Her progressive political views and friendship with Paul Robeson led to her being blacklisted in the 1950s.
The ’50s also marked one of her greatest triumphs when she starred on Broadway in the musical Jamaica, which premiered in 1957 and ran for over 500 performances.
By the 1960s, Horne was one of the most visible celebrities in the civil rights movement. In one incident, she threw a lamp at a customer who made a racial slur in a Beverly Hills restaurant. In1963 she joined the March on Washington when Martin Luther King. Jr.. gave his “I Have a Dream” speech. The same year, she spoke at a rally with civil rights leader Medgar Evers just days before his assassination.
Horne endured personal tragedy in 1970-71 when her father, her husband, former MGM music director Lennie Hayton, and her son from a brief first marriage, all died.

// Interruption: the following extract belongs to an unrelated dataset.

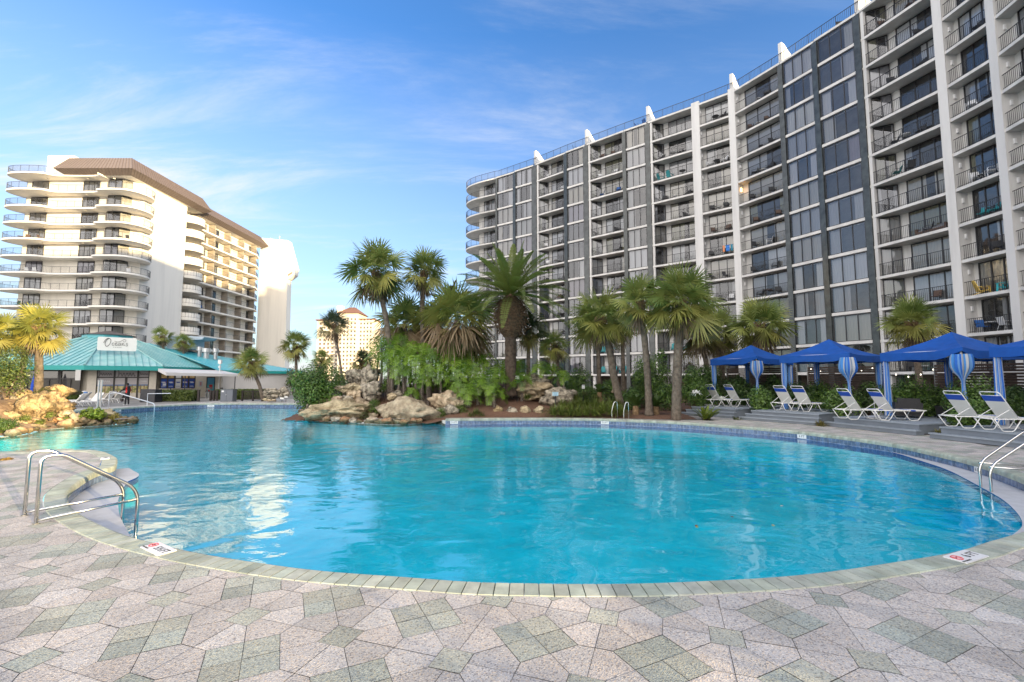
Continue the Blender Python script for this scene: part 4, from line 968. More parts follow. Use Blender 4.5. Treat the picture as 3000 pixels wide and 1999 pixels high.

Following their deaths she withdrew for a time from performing and public life. Eventually, she was persuaded to return to the stage, with gratifying results.
In addition to her many movies, Horne worked extensively in television, and in the 1960s appeared in several variety series hosted by stars such as Flip Wilson, Perry Como, Dean Martin and Engelbert Humperdinck. Other series appearances included Rowan and Martin’s Laugh-In and Sesame Street.
In1985 she earned a Primetime Emmy nomination for Lena Horne: The Lady and Her Music, an episode of the PBS series Great Performances.
In 1989 Horne was honored with a Grammy Lifetime Achievement Award, and in 1995 she won a Grammy for best jazz vocal performance for her album An Evening With Lena Horne.
In the 1960s Horne released an autobiography, Lena, written with author Richard Schickel.
She is survived by a daughter from her first marriage.